───── Exercise material ─────

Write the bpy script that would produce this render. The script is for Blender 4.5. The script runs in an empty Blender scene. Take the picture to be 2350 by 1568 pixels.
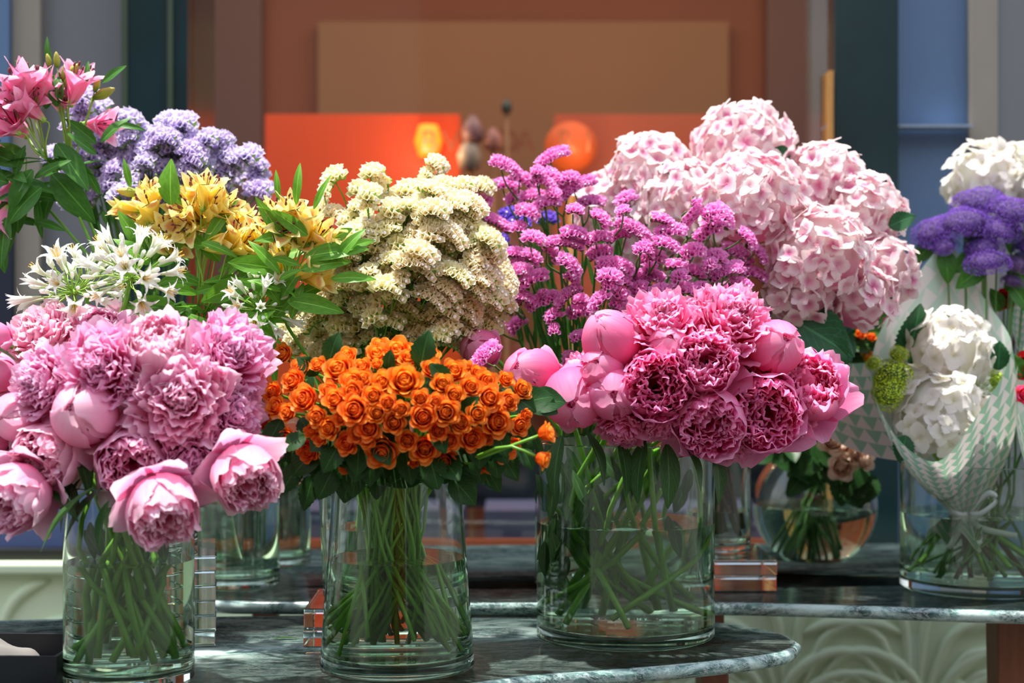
import bpy, math, random
import numpy as np
from mathutils import Vector, Matrix, Quaternion

rnd = random.Random(7)
C = bpy.context.scene.collection
scene = bpy.context.scene

# ------------------------------------------------------------------ camera, world, sun, exposure
F = 3500.0            # focal length in pixels of the 2350 px wide frame
CZ = 1.24             # camera height
T1 = 0.75             # top of the front table
T2 = 0.777            # top of the rear table
cam_d = bpy.data.cameras.new('camera')
cam = bpy.data.objects.new('camera', cam_d); C.objects.link(cam)
cam.location = (0, 0, CZ); cam.rotation_euler = (math.pi/2, 0, 0)
cam_d.sensor_width = 36.0; cam_d.lens = F/2350*36.0
cam_d.clip_start = 0.05; cam_d.clip_end = 100
cam_d.dof.use_dof = True; cam_d.dof.focus_distance = 2.36; cam_d.dof.aperture_fstop = 2.6
scene.camera = cam

world = bpy.data.worlds.new('world'); scene.world = world; world.use_nodes = True
wn = world.node_tree; wn.nodes.clear()
wo = wn.nodes.new('ShaderNodeOutputWorld'); wb = wn.nodes.new('ShaderNodeBackground')
tc = wn.nodes.new('ShaderNodeTexCoord'); sx = wn.nodes.new('ShaderNodeSeparateXYZ')
wr = wn.nodes.new('ShaderNodeValToRGB')
wn.links.new(tc.outputs['Generated'], sx.inputs[0]); wn.links.new(sx.outputs['Z'], wr.inputs[0])
e = wr.color_ramp.elements
e[0].position = 0.0; e[0].color = (0.26, 0.25, 0.24, 1)
e[1].position = 1.0; e[1].color = (0.62, 0.76, 1.0, 1)
for p, c in ((0.04, (0.42, 0.44, 0.47, 1)), (0.30, (0.95, 0.97, 1.0, 1))):
    q = e.new(p); q.color = c
wn.links.new(wr.outputs[0], wb.inputs[0]); wb.inputs[1].default_value = 1.65
wn.links.new(wb.outputs[0], wo.inputs[0])

sd = bpy.data.lights.new('sun', 'SUN'); sun = bpy.data.objects.new('sun', sd); C.objects.link(sun)
sd.energy = 9.0; sd.angle = math.radians(1.2); sd.color = (1.0, 0.955, 0.88)
sun_from = Vector((-0.16, 0.03, 1.0)).normalized()
sun.rotation_mode = 'QUATERNION'; sun.rotation_quaternion = sun_from.to_track_quat('Z', 'Y')
sun.location = (0, 0, 6)

vs = scene.view_settings
vs.view_transform = 'Standard'; vs.look = 'None'; vs.gamma = 1.0; vs.use_curve_mapping = False
vs.exposure = 0.10
cy = scene.cycles
cy.max_bounces = 20; cy.transmission_bounces = 20; cy.diffuse_bounces = 5; cy.glossy_bounces = 5
cy.transparent_max_bounces = 16
cy.caustics_reflective = False; cy.sample_clamp_indirect = 6.0; cy.blur_glossy = 0.5

# ------------------------------------------------------------------ helpers
def P(px, py, Y):
    return Vector(((px-1175)/F*Y, Y, CZ-(py-784)/F*Y))
def XW(px, Y): return (px-1175)/F*Y
def ZW(py, Y): return CZ-(py-784)/F*Y
def hexc(r, g, b):
    f = lambda v: ((v/255+0.055)/1.055)**2.4 if v/255 > 0.04045 else v/255/12.92
    return (f(r), f(g), f(b))
def lerp(a, b, t): return a+(b-a)*t

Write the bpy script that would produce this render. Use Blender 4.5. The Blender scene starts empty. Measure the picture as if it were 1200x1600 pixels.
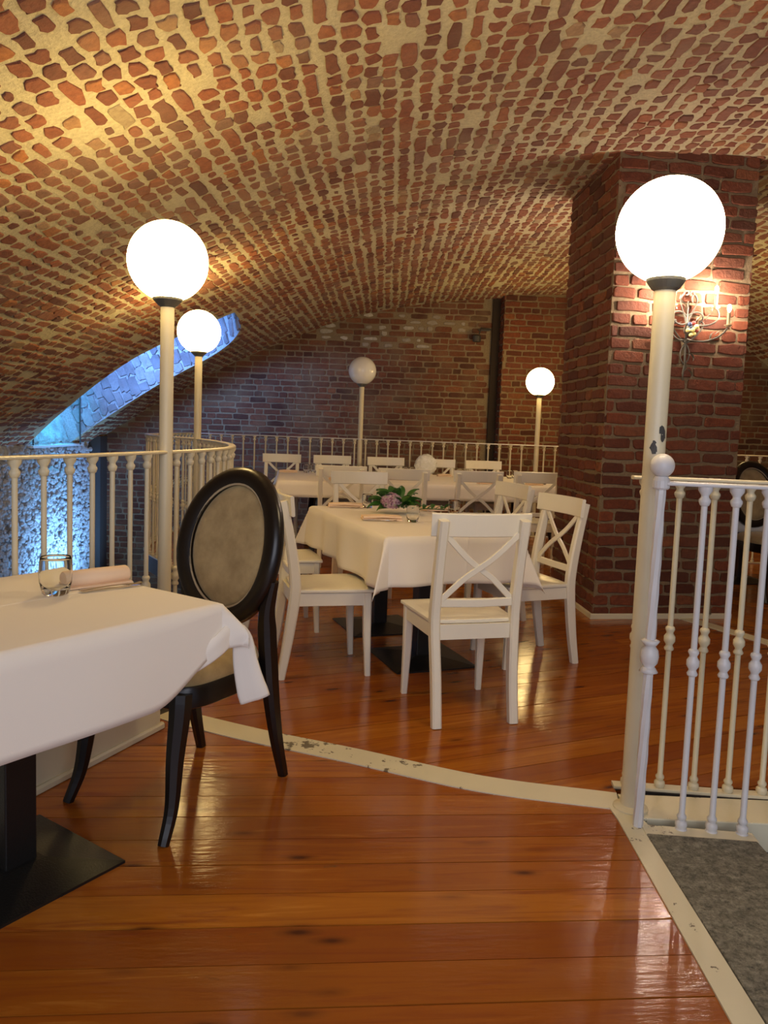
import bpy, math, random
from mathutils import Vector, Matrix, noise

# ------------------------------------------------------------------ camera, world, exposure
S = bpy.context.scene
COL = S.collection
CAMH = 1.25
TH = math.atan(105/1200.); PH = math.atan(.037)
cr0 = Vector((1, 0, 0)); cu0 = Vector((0, math.sin(TH), math.cos(TH))); cf = Vector((0, math.cos(TH), -math.sin(TH)))
cr = cr0*math.cos(PH)+cu0*math.sin(PH); cu = cu0*math.cos(PH)-cr0*math.sin(PH)
cam = bpy.data.cameras.new('camera'); camo = bpy.data.objects.new('camera', cam); COL.objects.link(camo)
cam.sensor_fit = 'VERTICAL'; cam.sensor_height = 36; cam.lens = 36*1200/1600.
cam.shift_y = -25/1600.
cam.clip_start = .05; cam.clip_end = 100
M4 = Matrix(((cr.x, cu.x, -cf.x, 0), (cr.y, cu.y, -cf.y, 0), (cr.z, cu.z, -cf.z, CAMH), (0, 0, 0, 1)))
camo.matrix_world = M4
S.camera = camo
S.view_settings.view_transform = 'Standard'; S.view_settings.look = 'None'
S.view_settings.gamma = 1; S.view_settings.use_curve_mapping = False
S.view_settings.exposure = 0.42
W = bpy.data.worlds.new('world'); S.world = W; W.use_nodes = True
W.node_tree.nodes['Background'].inputs[0].default_value = (.72, .78, 1, 1)   # grey daylight reaching in from the open entrance behind the camera
W.node_tree.nodes['Background'].inputs[1].default_value = .22
GLOBE_L = 21.0; GLOBE_COL = (1, .70, .27); GLOBE_COL_R = (1, .76, .45)
BULB_L = 650.0; BLUE_W = 100.0
def area(name, loc, look, sx, sy, w, col, spread=180):
    l = bpy.data.lights.new(name, 'AREA'); l.shape = 'RECTANGLE'; l.size = sx; l.size_y = sy; l.energy = w; l.color = col
    o = bpy.data.objects.new(name, l); COL.objects.link(o); o.location = loc
    o.rotation_euler = (Vector(look)-Vector(loc)).to_track_quat('-Z', 'Y').to_euler(); l.spread = math.radians(spread); return o
# daylight coming in at the entrance behind the viewer
area('entrance_daylight', (.3, -1.4, 1.7), (.3, 6, .6), 3.4, 1.8, 46, (.86, .88, 1))
# blue LED washers in the light shaft and in front of the rubble wall
area('shaft_blue_light', (-3.1, 8.3, 2.2), (-3.15, 10, 2.2), 1.5, .25, BLUE_W*.45, (.15, .36, 1), 110)
area('wall_blue_light', (-3.3, 9.55, -.9), (-4.15, 9.55, -.35), 1.3, .5, BLUE_W*.34, (.20, .48, 1), 115)
area('sill_blue_light', (-3.95, 9.5, 1.9), (-4.15, 9.5, .9), 1.0, .1, 9, (.05, .50, 1), 100)

def project(p):
    d = Vector(p)-Vector((0, 0, CAMH)); c = d.dot(cf)
    if c < .05: return None
    return (600+1200*d.dot(cr)/c, 775-1200*d.dot(cu)/c, c)

# ------------------------------------------------------------------ materials
MAT = {}
def newmat(name):
    m = bpy.data.materials.new(name); m.use_nodes = True; nt = m.node_tree; nt.nodes.clear()
    o = nt.nodes.new('ShaderNodeOutputMaterial'); b = nt.nodes.new('ShaderNodeBsdfPrincipled')
    nt.links.new(b.outputs[0], o.inputs[0]); MAT[name] = m; return m, nt, b
def N(nt, t, **kw):
    n = nt.nodes.new(t)
    for k, v in kw.items():
        if k.startswith('i_'):
            key = k[2:]; key = int(key) if key.isdigit() else key.replace('_', ' ')
            n.inputs[key].default_value = v
        else: setattr(n, k, v)
    return n
def ramp(nt, fac, stops, interp='LINEAR'):
    r = nt.nodes.new('ShaderNodeValToRGB'); r.color_ramp.interpolation = interp
    e = r.color_ramp.elements
    while len(e) < len(stops): e.new(.5)
    for i, (p, c) in enumerate(stops):
        e[i].position = p; e[i].color = (c[0], c[1], c[2], 1) if not isinstance(c, (int, float)) else (c, c, c, 1)
    nt.links.new(fac, r.inputs[0]); return r
def mix(nt, fac, a, b, mode='MIX'):
    m = nt.nodes.new('ShaderNodeMix'); m.data_type = 'RGBA'; m.blend_type = mode
    for s, i in ((fac, 0), (a, 6), (b, 7)):
        if isinstance(s, (int, float)): m.inputs[i].default_value = s
        elif isinstance(s, tuple): m.inputs[i].default_value = (s[0], s[1], s[2], 1)
        else: nt.links.new(s, m.inputs[i])
    return m.outputs[2]
def bump(nt, b, h, strength=.4, dist=.01):
    n = N(nt, 'ShaderNodeBump'); n.inputs['Strength'].default_value = strength; n.inputs['Distance'].default_value = dist
    nt.links.new(h, n.inputs['Height']); nt.links.new(n.outputs[0], b.inputs['Normal'])
def coord(nt, which='Object', scale=None):
    t = N(nt, 'ShaderNodeTexCoord'); 
    if scale is None: return t.outputs[which]
    m = N(nt, 'ShaderNodeMapping'); m.inputs['Scale'].default_value = scale; nt.links.new(t.outputs[which], m.inputs[0]); return m.outputs[0]
def geo_pos(nt, scale=None):
    g = N(nt, 'ShaderNodeNewGeometry')
    if scale is None: return g.outputs['Position']
    m = N(nt, 'ShaderNodeMapping'); m.inputs['Scale'].default_value = scale; nt.links.new(g.outputs['Position'], m.inputs[0]); return m.outputs[0]
def noisen(nt, vec, scale, detail=3, rough=.55):
    n = N(nt, 'ShaderNodeTexNoise'); n.inputs['Scale'].default_value = scale; n.inputs['Detail'].default_value = detail; n.inputs['Roughness'].default_value = rough
    nt.links.new(vec, n.inputs['Vector']); return n.outputs['Fac']
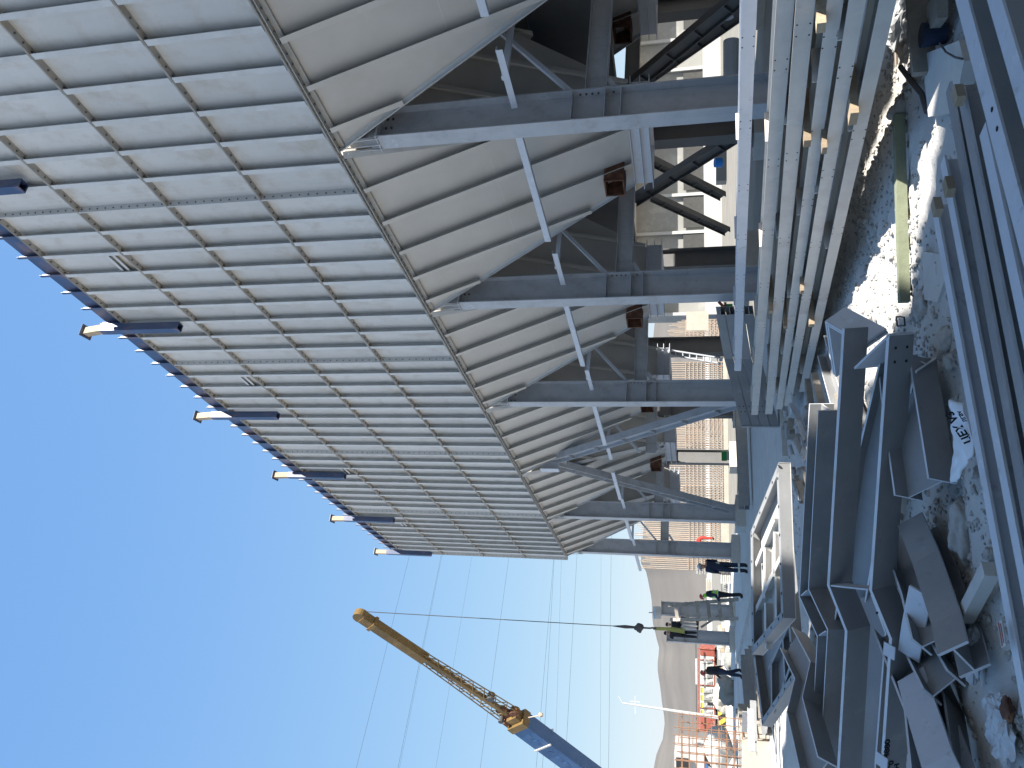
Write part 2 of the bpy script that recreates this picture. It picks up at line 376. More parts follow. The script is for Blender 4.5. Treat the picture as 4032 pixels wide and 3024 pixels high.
# cross beams from the front row to the inner rows
for k in range(-1,6):
    if k==3: pass
    x=CX[0]-5.275*k
    for (ya,yb,rn) in ((YC1,14.0,'front and second'),(14.67,18.4,'second and third'),(19.07,22.8,'third and fourth')):
        if ya>12 and k>1: continue
        m=MB().sweep(isec(.36,.2,.016,.01),[(x,ya+.004,3.35),(x,yb-.004,3.35)],(1,0,0))
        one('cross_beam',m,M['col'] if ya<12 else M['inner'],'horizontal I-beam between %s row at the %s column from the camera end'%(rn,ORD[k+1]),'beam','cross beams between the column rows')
        m=MB().bar((x+.02,ya+.01,2.98),(x+.02,ya+.32,3.165),.09,.012,(1,0,0))
        one('knee_brace',m,M['light'],'short flat knee brace under the %s cross beam of the %s row'%(ORD[k+1],rn),'brace','small knee braces')
    m=MB().bar((x+.03,YC1+.02,3.72),(x+.03,11.95,5.13),.075,.075,(1,0,0)); 
    one('hopper_brace',m,M['light'],'thin pale diagonal brace from the %s column head zone up to the hoppers'%ORD[k+1],'brace','pale diagonal braces')
    # strut along the row, half a bay long
    m=MB().sweep(lsec(.12,.09,.01),[(x-.16,YC0+.02,4.57),(x-3.05,YC0+.02,4.57)],(0,1,0))
    one('row_strut',m,M['light'],'pale horizontal angle strut left of the %s front column'%ORD[k+1],'strut','half bay struts beside the columns')
    m=MB().sweep(lsec(.11,.09,.01),[(x+.16,YC0+.36,4.72),(x+1.35,YC0+.36,4.72)],(0,1,0)).bar((x+.75,YC0+.42,4.72),(x+.75,12.2,4.72),.09,.09)
    one('stub_strut',m,M['light'],'short pale strut right of the %s front column'%ORD[k+1],'strut','short struts beside the columns')
for k in range(-1,5):                             # plate girders between the second row column heads
    x=CX[0]-5.275*k
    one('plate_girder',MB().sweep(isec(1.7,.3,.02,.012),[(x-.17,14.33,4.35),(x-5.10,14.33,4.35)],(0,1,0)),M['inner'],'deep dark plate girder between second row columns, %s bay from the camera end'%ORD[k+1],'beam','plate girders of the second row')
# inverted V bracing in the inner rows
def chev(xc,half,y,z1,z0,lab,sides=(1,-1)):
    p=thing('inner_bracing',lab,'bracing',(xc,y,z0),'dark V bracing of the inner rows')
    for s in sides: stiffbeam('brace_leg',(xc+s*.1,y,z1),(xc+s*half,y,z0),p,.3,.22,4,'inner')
chev(-17.5,2.35,14.33,3.45,.75,'brown grey diagonal I-brace behind the first and second columns',(1,))
chev(-22.5,2.3,18.75,3.3,.7,'dark diagonal I-brace deep under the second hopper',(-1,))
chev(-20.6,2.2,18.75,3.3,.9,'dark diagonal I-brace crossing behind the brown one',(-1,))
chev(-17.6,2.2,18.75,3.4,.6,'dark diagonal I-brace deep under the nearest hopper')
chev(-12.6,2.3,18.75,3.4,.6,'darkest diagonal I-brace at the right edge under the casing')
chev(-13.6,2.4,14.33,3.3,.7,'near dark diagonal I-brace behind the first column',(1,))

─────

> Description of the task:
In the listing above, find the line with "# inverted V bracing in the inner rows" and the line with "p=thing('inner_bracing',lab,'bracing',(xc,y,z0),'dark V bracing", then print exactly those two lines and every line between them, and nothing more.

> Answer to this problem:
# inverted V bracing in the inner rows
def chev(xc,half,y,z1,z0,lab,sides=(1,-1)):
    p=thing('inner_bracing',lab,'bracing',(xc,y,z0),'dark V bracing of the inner rows')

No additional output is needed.